AFP, SANAA - At least eight pople were killed and 45 wounded in Yemen on Friday when a blast went off at the entrance of a mosque in the Saada region, site of a Shiite rebellion, police and witnesses said.

Yemeni police search vehicles at a checkpoint in Sanaa
There were conflicting accounts about the cause of the explosion, and no immediate claims of responsibility. Some witnesses said a minibus parked outside the mosque in the town of Saada exploded, while others said the blast was caused by a booby-trapped motorcycle.

The blast came as hundreds of Muslim faithful were leaving the Bin Salman mosque after Friday prayers, the witnesses said. A local police official told AFP that the initial toll stood at eight dead and 45 wounded.

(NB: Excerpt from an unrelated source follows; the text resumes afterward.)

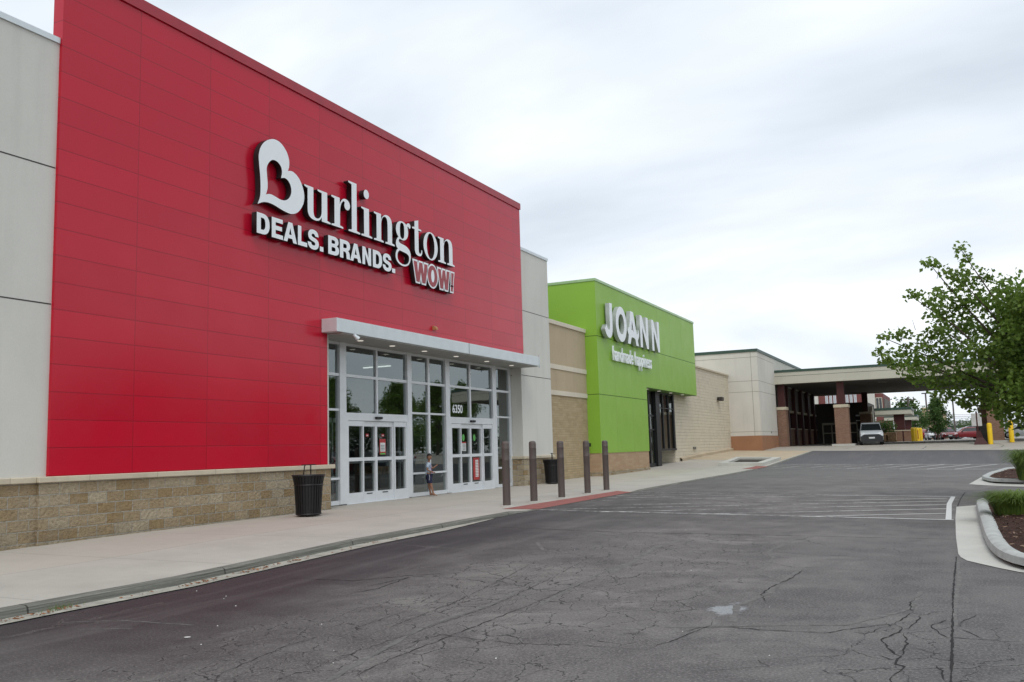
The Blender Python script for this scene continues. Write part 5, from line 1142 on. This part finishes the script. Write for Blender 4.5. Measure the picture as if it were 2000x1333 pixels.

Witnesses earlier spoke of dozens of casualties as ambulances rushed to the scene of the attack. Some said the target may have been the mosque's imam, or prayer leader, an army officer who adheres to the rigorous Salafi school of Sunni Islam. Witnesses said he was not hurt.

Military personnel are among the faithful who usually pray at the Bin Salman mosque, which like others in Yemen caters for both the majority Sunni community and Zaidis, a Shiite offshoot. The mountainous northwestern province of Saada has been the site of a rebellion by members of the Zaidi community that has killed thousands of people since 2004.

On Tuesday night, seven soldiers were killed and 20 wounded when a convoy of three troop transports was ambushed by rebels in Saada, a mountainous province which has been shaken by the on-off Zaidi insurgency.

The insurgents are known as Huthis after their late commander, Hussein Badr Eddin al-Huthi, who was killed by the army in September 2004. The renewed violence comes despite recent efforts to implement a peace deal between the government and the rebels brokered by Qatar in June 2007.

The agreement, under which the rebels would lay down their arms, was revived during a meeting between the two sides in Doha in February. The rebels have been fighting to restore the Zaidi imamate, which was overthrown in a 1962 republican coup in Yemen, one of the world's poorest countries.

The rebels reject President Ali Abdullah Saleh's regime as illegitimate, although Saleh himself is a Zaidi. The Zaidis are a minority in mainly Sunni Yemen but form the majority in the northwest.

Yemen, an Arabian peninsula country with a tribal structure, has been repeatedly hit by violence in recent weeks. Two attacks in the capital Sanaa in March and April targeted US interests and were claimed by the local wing of the Al-Qaeda network.

On Wednesday, two car bombs exploded inside the compound of customs headquarters in Sanna, but there were no casualties.